Cons - oo boy, I have a list. First, there are over 200 chapters, each spanning one to three pages. Each chapter starts with a quote, sometimes just a phrase, that kinda sorta relates to the content. If there were one quote to puzzle out every 20 or 40 pages I'd do just that, but every other page? It wasn't worth the mental energy so I skipped them.

Neither pro nor con - the book is in the second person. It adds an immediacy that serves the story but at other times grates.

This is not a "happy read", but a decent one none the less.
Profile Image for Cathe Fein Olson.
Author 4 books21 followers
June 11, 2012
This book starts out with the portrait of a middle-aged woman who feels trapped in her life of a passionless marriage, fake friendships, and a never-ending cycle of errands and chores. She has lost herself and her zest for life. But then we travel to the past--when as a teenager she was bursting with passion and meet the man who fed and nurtured it. So what became of him . . . and her?

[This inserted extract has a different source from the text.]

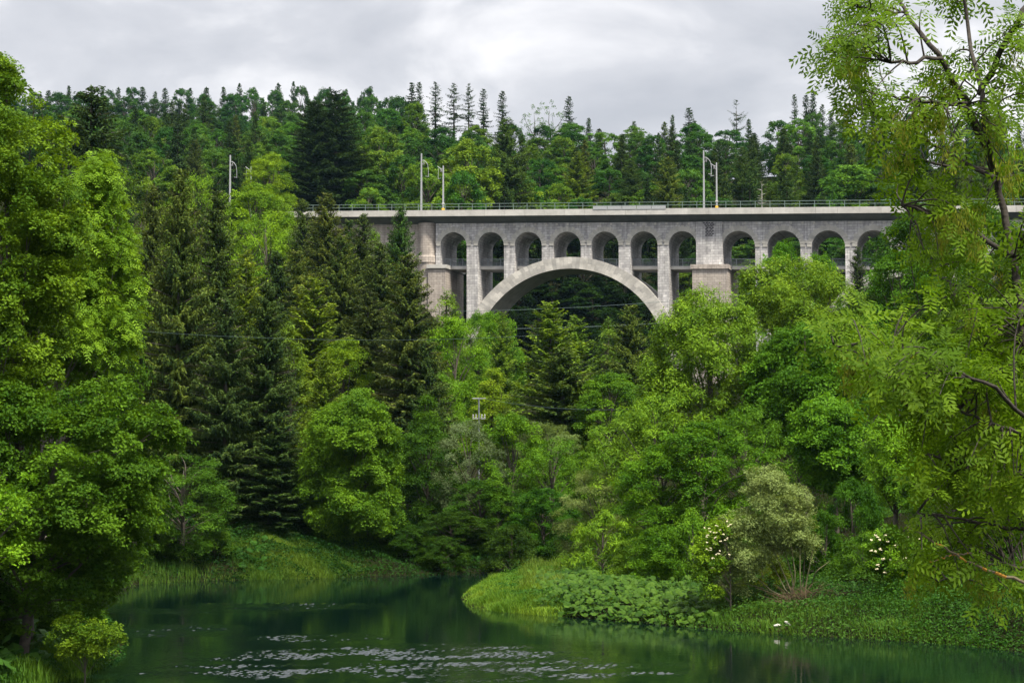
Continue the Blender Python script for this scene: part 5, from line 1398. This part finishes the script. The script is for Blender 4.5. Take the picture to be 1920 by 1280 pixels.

I found this book difficult to get into at first. The 2nd person point of view was so distracting and the repetitiveness of her hopeless life was kind of boring . . . but then when the book moved into the past, I got hooked into the story and even forgot (most of the time) about the annoying POV and enjoyed the book.
Profile Image for warhawke.
1,549 reviews2,237 followers
August 10, 2016
I love this book but it also made me depressed at some points, making me feel like I haven’t live my life to the fullest when I was younger lol! The story revolved around a woman in her early 40s reminiscing her sexual awakening starting when she was only 14. At 16, she met Tol (who can be safely assumed to be in his 20s) and embarked on an illicit affair. Tol not only taught her about sexuality, but also love and life in general. Then the affair abruptly stopped. It broke her. Her love for Tol prevented her from opening her heart to any other man that came after. It took her years later (in her 40s) to realize that Tol not only broke her but he also mended her when she finally got what he’d been teaching her all along.